A conjoint reading of the above two definitions mentioned under Companies Act,2013, it makes ample clear that if a person appointed as a Whole-time Director of a Company, he is said to be in whole-time employment of the company.

Conclusion:

As rightly held by the AAR, Karnataka in the subject case, an Executive Director, who is normally holds managerial position and involves in day to day activities, is an Employee of the Company and thus GST is not applicable on  remuneration paid to such Executive Director.

Author A.Maries is a GST Consultant with A K Associates situated atTuticorin, Tamilnadu.

Author Bio

Name: Maries A
Qualification: Other
Company: AK Associates
Location: Thoothukudi, Tamil Nadu, IN
Member Since: 26 Apr 2020 | Total Posts: 1

More Under Goods and Services Tax

2 Comments

  1. gst.healer@gmail.com says:

    Geetanjali Pandey,
    Thanks for reading my article, Mam. My view is that Partnership Act 1932 does not restrict a partner (or partners) to become an employee (or employees) of the Partnership firm. As there is no definition given under GST Law for the term “Employee” and “Employment” we have to go through Dictionary Meaning. Now, the documents and the activities under taken by the person will decide whether he is an employee of the firm and the activities are in relation to his employment or not. It depends, mam.

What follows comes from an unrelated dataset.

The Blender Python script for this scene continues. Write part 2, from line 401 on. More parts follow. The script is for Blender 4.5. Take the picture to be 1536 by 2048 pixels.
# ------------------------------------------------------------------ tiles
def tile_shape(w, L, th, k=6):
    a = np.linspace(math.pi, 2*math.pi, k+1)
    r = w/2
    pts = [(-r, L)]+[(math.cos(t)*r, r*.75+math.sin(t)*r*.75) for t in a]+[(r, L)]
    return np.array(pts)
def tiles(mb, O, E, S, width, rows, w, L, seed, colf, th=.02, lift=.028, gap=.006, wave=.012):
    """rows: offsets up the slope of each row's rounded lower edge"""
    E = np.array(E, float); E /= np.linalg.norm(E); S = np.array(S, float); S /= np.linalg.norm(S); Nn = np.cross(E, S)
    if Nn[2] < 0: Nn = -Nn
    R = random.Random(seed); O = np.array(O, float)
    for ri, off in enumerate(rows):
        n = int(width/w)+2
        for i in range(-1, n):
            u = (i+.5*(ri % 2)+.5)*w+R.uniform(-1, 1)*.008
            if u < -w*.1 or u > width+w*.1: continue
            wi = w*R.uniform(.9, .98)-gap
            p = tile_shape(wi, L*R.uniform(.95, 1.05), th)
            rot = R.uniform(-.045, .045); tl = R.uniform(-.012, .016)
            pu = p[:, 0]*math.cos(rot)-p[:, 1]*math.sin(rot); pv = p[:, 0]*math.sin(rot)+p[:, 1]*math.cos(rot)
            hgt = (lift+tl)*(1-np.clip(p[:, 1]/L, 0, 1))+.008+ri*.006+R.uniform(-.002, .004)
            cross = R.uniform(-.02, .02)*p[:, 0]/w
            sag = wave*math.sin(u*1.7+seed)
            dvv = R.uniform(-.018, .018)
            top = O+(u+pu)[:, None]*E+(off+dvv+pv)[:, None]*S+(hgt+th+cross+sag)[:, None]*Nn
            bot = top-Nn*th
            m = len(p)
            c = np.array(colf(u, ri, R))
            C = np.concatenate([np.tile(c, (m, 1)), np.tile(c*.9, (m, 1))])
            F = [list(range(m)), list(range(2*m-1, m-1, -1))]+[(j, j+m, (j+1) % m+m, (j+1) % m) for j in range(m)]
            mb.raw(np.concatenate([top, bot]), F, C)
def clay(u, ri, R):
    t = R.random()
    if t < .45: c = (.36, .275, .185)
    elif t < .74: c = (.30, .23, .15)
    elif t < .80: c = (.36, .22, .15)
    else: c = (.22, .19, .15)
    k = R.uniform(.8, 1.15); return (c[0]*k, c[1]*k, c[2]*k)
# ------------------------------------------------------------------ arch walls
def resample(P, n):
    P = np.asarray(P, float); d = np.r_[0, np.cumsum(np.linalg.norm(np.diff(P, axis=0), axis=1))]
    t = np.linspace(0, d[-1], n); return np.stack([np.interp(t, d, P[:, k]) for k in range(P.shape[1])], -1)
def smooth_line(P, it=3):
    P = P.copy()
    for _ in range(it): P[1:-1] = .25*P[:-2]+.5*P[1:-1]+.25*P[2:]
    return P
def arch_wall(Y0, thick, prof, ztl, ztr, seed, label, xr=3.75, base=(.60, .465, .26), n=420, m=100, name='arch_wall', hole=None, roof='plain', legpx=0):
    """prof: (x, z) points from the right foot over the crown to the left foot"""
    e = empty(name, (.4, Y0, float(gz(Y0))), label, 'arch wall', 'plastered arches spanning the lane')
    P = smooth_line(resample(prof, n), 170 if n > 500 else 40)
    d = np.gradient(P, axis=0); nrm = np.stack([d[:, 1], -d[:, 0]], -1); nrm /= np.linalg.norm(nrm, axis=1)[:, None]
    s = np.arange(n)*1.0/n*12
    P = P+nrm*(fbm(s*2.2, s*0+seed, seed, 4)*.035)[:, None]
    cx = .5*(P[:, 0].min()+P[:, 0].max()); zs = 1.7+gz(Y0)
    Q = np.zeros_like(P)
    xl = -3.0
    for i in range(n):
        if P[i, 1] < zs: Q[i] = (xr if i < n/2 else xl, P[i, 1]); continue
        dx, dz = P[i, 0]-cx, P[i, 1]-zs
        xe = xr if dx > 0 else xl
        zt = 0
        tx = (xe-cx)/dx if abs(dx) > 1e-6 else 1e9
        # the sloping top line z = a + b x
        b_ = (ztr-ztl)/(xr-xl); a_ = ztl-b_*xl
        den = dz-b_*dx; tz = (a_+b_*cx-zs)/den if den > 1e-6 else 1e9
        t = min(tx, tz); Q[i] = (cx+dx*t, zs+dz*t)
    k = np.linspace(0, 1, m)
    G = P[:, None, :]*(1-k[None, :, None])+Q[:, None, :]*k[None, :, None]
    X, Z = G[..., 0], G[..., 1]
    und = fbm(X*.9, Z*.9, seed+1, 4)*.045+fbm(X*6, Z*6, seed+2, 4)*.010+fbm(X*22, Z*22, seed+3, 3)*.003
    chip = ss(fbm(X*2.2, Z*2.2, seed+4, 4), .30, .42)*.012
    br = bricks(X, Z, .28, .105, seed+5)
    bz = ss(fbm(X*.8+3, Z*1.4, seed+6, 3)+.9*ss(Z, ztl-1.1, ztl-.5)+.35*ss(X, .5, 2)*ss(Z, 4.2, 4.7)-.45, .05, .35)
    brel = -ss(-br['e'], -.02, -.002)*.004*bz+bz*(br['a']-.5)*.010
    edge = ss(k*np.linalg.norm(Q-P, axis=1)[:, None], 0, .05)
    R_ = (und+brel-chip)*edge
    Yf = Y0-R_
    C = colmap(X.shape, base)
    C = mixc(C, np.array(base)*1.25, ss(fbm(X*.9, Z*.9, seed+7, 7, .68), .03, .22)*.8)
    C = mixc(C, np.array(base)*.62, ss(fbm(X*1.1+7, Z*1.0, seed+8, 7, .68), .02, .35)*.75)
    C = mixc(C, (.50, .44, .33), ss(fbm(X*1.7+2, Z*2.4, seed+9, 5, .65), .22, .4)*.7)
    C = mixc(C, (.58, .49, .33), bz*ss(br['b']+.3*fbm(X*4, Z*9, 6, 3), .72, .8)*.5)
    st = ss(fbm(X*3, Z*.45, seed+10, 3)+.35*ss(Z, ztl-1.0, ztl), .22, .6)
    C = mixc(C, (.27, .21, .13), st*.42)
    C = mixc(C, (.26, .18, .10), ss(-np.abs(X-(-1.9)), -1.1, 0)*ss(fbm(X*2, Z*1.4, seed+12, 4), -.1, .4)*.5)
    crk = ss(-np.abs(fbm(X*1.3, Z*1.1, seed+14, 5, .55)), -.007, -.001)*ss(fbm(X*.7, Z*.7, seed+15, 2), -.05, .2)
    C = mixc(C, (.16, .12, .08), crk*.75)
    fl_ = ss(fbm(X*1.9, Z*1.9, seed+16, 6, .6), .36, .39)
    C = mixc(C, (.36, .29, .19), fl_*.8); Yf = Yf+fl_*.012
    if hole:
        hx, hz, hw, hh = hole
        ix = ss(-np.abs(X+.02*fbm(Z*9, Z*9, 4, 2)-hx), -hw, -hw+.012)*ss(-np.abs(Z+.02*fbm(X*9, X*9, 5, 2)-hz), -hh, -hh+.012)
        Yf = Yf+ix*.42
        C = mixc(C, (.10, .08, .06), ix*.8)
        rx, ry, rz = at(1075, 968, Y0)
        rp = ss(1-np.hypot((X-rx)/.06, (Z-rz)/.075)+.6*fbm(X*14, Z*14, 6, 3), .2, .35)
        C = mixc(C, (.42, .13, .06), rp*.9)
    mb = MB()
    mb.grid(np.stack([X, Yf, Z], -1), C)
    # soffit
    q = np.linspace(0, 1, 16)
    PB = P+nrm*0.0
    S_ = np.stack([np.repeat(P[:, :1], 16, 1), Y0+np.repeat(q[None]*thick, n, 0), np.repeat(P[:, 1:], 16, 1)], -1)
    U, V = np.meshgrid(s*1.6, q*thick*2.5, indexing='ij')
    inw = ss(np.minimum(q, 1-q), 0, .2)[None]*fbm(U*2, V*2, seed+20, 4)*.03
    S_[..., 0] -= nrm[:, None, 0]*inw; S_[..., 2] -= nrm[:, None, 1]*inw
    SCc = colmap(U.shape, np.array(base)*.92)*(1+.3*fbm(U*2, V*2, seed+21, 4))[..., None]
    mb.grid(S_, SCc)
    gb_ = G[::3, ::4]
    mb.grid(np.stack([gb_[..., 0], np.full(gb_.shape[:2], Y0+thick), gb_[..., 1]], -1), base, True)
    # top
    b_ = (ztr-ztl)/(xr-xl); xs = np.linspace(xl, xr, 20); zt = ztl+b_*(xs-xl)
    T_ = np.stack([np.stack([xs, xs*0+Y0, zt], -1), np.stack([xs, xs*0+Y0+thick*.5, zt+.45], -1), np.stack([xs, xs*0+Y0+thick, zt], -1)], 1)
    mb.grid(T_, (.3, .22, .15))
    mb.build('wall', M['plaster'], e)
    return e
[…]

  2. Geetanjali Pandey says:

    Hello Sir,

    While analyzing the judgement made By AAR , Karnataka , at Para 7.7 it was given that In case, if the applicant is a working partner and is getting salary from the partnership Firm, then the
    said salary is neither supply of goods nor supply of service in terms of clause 1 of Schedule III of
    CGST Act 2017 .

    However , Partnership business is governed by Partnership Act, 1932 which clearly states that partners are not the employee of the company , they are the owners of the business who carry on business for sharing profit/ loss of the Firm. Moreover , they are the agents of the firm and all the acts done by them shall be binding upon the firm.

    According To sec 4 of the Act which provide the definition of Partnership, Partner , Firm or Firm name

    Partnership- “Partnership” is the relation between persons who have agreed to share the profits of a business carried on by all or any of them acting for all.

    Partner-Persons who have entered into partnership with one another are called individually ” partners” and collectively ” a firm” , and the name
    under which their business is carried on is called the ” firm name” .

    As far as employee concerned , employees never involves in sharing profit of the business.

    They work in their capacity for which they are appointed not working as an agent .

    Hence from the above , it is clear that the partners are not the employee of the company , whether it is working or sleeping partner .

    So, where a working partners is getting a salary from the firm, and the firm is also having a documentary evidence, like Copy of agreement, appointment letter , then in such a case whether that person will be treated as employee of the Firm ?

    According to me any agreement between the parties cant supersede any Act.